As such, many cloud service providers are offering value-add features, while add-on products such as cloud storage gateways, file sync and share, and hybrid backup are also becoming popular. These are the kinds of features and functions that differentiate one cloud from another. And enterprises should carefully evaluate them when making their decisions. Among the most important considerations are:
Security – Managed users access, authentication, and encryption are essential to protecting data regardless of where it’s stored; this is especially true when moving data outside the confines of the corporate data center. Reporting features for compliance are also necessary.
Redundancy – Having data stored at different geographical locations for redundancy just makes good sense, even if that means a hybrid approach where data is stored in the data center and backed up in the cloud.
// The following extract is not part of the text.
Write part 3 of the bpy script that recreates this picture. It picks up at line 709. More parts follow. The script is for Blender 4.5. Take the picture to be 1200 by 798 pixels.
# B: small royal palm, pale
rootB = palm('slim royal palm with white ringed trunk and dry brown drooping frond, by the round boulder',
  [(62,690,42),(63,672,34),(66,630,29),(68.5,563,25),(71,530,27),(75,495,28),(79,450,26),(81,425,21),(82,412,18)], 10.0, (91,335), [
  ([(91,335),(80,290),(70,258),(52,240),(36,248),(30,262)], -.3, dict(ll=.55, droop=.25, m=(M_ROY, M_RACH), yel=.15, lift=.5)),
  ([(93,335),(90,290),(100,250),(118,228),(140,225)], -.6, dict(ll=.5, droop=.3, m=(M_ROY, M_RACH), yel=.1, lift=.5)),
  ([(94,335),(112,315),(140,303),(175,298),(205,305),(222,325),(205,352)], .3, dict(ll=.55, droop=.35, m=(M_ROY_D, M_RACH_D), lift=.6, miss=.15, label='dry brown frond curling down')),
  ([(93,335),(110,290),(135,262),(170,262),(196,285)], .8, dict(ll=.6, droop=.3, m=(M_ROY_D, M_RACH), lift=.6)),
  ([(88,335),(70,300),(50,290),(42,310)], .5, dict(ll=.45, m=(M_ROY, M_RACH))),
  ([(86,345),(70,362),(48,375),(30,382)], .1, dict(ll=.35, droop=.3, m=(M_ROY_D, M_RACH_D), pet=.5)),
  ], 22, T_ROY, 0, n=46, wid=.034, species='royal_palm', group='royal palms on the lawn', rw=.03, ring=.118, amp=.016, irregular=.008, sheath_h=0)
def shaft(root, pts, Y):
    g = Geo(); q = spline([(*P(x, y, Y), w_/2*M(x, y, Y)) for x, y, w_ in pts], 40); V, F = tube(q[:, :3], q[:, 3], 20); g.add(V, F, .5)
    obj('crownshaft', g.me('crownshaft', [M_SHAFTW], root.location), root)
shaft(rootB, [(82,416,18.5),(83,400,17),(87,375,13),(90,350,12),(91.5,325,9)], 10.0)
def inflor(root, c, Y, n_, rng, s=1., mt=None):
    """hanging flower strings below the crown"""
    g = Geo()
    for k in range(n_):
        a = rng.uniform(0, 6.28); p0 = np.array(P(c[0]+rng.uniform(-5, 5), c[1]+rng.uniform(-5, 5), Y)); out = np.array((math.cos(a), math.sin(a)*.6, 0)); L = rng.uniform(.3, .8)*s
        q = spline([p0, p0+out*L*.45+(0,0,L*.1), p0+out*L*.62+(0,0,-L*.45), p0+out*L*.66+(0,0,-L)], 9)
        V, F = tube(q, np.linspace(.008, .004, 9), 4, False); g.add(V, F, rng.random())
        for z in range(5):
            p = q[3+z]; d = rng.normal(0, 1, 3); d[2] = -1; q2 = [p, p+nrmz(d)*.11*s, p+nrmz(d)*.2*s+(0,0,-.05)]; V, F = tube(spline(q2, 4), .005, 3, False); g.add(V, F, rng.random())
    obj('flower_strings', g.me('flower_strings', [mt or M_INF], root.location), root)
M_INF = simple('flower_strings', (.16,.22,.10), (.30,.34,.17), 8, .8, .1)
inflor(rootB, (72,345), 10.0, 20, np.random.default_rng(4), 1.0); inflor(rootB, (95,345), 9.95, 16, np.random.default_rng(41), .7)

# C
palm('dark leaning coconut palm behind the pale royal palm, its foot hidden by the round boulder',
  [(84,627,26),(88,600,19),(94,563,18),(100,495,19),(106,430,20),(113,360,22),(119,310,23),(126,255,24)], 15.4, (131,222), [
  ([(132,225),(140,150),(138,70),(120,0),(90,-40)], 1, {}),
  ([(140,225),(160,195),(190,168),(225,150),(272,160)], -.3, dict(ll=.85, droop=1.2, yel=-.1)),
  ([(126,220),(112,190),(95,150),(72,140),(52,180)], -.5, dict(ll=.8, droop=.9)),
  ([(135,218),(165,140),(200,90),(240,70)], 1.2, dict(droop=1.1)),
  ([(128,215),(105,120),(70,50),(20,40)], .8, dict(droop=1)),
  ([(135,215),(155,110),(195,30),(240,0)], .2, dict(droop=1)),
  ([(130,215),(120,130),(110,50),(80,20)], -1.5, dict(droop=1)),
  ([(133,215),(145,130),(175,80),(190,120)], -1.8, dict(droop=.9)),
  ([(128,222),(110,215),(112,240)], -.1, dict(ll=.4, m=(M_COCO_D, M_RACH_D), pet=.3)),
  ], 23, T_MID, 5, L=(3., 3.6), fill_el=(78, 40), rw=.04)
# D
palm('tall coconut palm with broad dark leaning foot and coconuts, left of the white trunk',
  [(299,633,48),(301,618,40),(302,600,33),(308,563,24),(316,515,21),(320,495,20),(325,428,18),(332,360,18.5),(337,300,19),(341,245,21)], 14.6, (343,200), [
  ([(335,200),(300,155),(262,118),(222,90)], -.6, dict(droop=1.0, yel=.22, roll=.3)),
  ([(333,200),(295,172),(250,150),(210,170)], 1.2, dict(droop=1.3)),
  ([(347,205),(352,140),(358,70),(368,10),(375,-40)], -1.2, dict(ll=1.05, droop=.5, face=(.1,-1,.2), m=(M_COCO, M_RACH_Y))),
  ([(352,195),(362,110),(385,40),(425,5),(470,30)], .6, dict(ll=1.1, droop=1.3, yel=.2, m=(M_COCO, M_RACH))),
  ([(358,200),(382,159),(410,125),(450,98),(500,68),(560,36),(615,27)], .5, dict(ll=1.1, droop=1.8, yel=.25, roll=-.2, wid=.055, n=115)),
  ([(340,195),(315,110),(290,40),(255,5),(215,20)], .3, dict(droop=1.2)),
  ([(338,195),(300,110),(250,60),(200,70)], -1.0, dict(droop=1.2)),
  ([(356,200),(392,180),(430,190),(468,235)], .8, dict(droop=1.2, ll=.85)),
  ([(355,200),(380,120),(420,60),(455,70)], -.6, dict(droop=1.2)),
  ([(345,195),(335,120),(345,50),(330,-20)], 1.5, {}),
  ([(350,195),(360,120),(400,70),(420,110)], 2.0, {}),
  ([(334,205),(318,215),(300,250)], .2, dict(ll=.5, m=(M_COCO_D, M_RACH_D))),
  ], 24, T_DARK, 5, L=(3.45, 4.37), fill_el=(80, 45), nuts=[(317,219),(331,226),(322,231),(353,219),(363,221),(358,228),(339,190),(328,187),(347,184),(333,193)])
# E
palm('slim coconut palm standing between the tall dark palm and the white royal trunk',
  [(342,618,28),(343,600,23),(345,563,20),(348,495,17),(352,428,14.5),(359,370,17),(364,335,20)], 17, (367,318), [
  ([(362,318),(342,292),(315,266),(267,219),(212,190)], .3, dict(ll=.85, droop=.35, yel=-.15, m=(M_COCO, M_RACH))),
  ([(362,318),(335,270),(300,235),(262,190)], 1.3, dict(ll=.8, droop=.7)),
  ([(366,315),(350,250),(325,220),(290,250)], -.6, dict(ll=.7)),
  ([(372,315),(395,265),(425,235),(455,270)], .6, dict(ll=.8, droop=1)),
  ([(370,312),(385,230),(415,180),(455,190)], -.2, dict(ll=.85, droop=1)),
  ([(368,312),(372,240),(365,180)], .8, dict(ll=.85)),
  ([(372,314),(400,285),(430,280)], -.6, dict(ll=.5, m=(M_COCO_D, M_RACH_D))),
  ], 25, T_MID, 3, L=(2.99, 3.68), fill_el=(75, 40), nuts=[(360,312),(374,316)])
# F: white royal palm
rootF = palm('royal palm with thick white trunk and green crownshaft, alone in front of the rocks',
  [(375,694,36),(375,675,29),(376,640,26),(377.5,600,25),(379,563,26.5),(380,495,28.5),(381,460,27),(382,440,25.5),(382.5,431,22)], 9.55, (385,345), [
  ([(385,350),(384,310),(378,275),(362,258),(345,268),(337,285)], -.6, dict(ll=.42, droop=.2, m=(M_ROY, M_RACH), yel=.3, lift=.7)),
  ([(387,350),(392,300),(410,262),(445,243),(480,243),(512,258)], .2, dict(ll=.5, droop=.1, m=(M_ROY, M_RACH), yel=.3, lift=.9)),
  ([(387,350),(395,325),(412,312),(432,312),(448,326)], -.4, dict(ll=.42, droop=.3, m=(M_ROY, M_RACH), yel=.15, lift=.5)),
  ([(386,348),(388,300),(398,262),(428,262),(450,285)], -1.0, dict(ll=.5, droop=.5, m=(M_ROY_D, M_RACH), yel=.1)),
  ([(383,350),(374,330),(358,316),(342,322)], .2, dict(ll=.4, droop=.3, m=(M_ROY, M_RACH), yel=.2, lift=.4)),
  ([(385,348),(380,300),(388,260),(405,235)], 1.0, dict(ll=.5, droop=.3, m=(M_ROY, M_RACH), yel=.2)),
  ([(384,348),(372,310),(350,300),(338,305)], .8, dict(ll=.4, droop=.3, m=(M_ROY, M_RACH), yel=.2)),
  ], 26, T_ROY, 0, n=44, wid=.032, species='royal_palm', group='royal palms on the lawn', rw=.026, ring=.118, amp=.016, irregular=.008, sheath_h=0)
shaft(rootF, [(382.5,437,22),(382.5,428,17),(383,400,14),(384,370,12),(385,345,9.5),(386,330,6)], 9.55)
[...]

Disaster recovery – Essential in case of natural, machine, or human-driven events. Enterprises can adjust these features based on their tolerance for downtime and data loss. If that tolerance is close to zero – for, say, financial services firms that execute trades for clients – those companies must be prepared to pay for advanced capabilities.
Collaboration tools – Employees and partners need fast, simple access to files. Tools that let them drag and drop files in folders, share files with simple links, and manage access to files keep them productive.
Administrative tools – For enterprises to maintain control over their data, they’ll want to be able to do things like manage permissions, set policies, and establish expiration dates for files.
Mobile access – With the explosion of mobility in the enterprise, providing fast, secure access to cloud-based storage from a variety of devices is essential.